Connecting the bed directly to a power supply is a very bad idea as you won't be able to control the temperature and the bed will most likely heat up to the point where it catches fire or at the very least burns itself out.

I'll let you know how I get on using relay control once I get around to fitting my heated bed - right now I'm still struggling to get everything else working right smiling smiley
Re: a cautionary tale
May 29, 2013 08:53PM
Quick update;

After readuing a few horror stories about Printrboard tracks burning out as a result of the extra current drawn by the heated bed, I decided to install a relay system as I mentioned in the above post, and it's working really well.

I used an SPST car headlamp relay rated at 40A (the heated bed draws around 10A so no there shouldn't be any issues with contact burning or anything like that). I have it wired to the heat-bed output on the Printrboard

IMPORTANT:
Don't forget to solder a rectifier diode - I used an old 1N4001 that I had in my spares box but almost and kind of power rectifier diode will work fine here - across the relay coil terminals, with the cathode end connected to the +12V connection, to soak up any back-EMF generated by the relay coil that could, in theory, damage the output MOSFET on the Printrboard. If you're not sure how to do this, then dont attempt it as getting this diode the wrong way round will likely fry the diode and the Printrboard itself.

The clicking on and off of the relay can get a bit distracting but as I'm only printing PLA at the moment I normally turn the bed off after a few layers have been laid down - it's just there to help the first couple of layers stick properly.
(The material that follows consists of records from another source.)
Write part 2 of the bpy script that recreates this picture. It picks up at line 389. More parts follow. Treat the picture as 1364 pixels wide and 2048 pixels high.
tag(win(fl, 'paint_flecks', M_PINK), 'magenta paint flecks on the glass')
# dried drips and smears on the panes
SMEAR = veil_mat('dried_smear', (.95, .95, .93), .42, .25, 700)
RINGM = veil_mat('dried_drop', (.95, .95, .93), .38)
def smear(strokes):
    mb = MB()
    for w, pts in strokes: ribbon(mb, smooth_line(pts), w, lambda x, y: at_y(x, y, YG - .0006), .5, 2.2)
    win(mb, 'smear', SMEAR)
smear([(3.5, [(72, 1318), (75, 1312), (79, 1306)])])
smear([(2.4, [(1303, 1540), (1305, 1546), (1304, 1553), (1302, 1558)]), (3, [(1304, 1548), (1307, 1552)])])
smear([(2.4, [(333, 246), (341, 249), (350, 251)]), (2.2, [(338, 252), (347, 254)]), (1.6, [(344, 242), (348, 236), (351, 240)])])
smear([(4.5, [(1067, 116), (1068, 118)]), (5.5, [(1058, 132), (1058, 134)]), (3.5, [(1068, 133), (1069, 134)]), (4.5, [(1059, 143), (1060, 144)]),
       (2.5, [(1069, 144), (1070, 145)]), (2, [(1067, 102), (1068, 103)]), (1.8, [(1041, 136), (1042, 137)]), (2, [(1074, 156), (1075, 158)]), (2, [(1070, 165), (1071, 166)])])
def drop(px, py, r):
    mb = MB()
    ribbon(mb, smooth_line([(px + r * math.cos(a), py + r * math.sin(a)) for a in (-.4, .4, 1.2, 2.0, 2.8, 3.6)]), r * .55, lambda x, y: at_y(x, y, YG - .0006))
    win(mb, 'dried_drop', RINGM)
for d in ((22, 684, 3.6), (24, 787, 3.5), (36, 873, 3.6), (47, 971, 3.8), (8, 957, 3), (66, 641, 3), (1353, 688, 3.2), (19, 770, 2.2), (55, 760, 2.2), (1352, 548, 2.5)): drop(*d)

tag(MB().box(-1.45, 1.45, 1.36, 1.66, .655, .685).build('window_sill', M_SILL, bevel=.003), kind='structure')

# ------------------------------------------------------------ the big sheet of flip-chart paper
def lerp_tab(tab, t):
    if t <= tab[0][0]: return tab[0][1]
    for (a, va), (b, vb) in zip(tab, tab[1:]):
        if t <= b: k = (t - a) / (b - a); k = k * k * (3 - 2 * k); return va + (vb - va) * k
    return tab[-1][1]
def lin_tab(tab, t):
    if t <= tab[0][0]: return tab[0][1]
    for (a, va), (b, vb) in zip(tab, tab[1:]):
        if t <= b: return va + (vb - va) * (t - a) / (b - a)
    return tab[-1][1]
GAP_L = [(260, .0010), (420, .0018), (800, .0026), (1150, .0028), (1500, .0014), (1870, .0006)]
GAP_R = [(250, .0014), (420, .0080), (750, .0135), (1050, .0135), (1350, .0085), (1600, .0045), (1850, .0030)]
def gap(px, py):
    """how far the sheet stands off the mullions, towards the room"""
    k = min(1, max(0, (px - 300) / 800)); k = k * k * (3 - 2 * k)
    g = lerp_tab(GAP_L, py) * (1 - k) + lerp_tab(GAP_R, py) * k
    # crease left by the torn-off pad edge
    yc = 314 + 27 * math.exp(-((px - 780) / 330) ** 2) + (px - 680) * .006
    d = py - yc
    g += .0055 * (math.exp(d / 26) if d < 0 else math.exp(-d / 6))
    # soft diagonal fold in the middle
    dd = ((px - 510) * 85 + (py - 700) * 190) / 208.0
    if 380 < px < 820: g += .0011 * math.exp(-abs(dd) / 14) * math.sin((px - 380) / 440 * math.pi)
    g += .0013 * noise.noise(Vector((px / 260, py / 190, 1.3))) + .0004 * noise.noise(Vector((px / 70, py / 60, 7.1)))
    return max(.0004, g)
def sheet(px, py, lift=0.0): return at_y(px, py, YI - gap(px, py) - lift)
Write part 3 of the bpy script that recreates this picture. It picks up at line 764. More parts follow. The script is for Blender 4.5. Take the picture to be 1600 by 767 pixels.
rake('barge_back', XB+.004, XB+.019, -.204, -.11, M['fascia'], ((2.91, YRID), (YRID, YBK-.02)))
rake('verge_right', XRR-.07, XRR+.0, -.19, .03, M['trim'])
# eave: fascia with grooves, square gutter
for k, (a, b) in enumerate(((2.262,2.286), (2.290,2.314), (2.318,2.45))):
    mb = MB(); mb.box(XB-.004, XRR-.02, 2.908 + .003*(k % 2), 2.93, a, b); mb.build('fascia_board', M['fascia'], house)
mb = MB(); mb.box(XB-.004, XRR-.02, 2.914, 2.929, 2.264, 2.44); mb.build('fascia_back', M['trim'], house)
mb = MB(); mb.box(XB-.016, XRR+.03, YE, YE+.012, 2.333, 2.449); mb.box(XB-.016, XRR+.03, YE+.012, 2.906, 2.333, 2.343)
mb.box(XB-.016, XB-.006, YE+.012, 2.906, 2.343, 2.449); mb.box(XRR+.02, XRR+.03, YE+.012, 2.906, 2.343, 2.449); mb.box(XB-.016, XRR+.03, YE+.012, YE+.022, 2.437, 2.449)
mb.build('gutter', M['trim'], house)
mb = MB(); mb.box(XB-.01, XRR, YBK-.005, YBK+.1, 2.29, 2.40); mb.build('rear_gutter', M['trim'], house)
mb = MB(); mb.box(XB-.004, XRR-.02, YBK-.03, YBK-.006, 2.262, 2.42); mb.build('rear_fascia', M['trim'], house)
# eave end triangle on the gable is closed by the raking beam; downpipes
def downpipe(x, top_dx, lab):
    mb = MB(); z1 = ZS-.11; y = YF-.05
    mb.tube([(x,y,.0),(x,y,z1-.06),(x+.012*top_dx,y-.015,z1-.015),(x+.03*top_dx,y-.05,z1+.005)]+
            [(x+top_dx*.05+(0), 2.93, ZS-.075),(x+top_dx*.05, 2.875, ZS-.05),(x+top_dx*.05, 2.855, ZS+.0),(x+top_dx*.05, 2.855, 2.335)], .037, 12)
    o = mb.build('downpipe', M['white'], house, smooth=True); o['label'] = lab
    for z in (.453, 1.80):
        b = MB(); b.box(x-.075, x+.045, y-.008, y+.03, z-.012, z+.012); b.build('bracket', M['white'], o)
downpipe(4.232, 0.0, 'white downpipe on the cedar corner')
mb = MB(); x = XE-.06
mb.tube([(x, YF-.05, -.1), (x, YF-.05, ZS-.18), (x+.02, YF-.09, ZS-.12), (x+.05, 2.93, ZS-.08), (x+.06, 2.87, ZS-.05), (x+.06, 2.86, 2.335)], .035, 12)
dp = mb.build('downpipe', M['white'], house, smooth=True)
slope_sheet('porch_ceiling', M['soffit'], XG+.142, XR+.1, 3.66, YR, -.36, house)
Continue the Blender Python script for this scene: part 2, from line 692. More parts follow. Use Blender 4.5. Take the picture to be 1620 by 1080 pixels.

Another thing I did (since I'm running the printer now with a 500W ATX power supply) was to wire up a pair of Molex connectors to supply power to the relay (and thus the heated bed) directly from the PSU rather than draw it from the Printrboard. I have two seperate Molex cables from the PSU connected in parallel via these connectors to ease the current load on individual (in my opinion rather thin) cables. I know this is probably overkill but I like to over-engineer things a lot - I spend a lot of time repairing other peoples' gear but I hate having my own stuff give trouble smiling smiley

I also tapped off this power connection to supply power to the 40mm fans on my X, Y and E motors, as well as the one cooling the extruder assembly.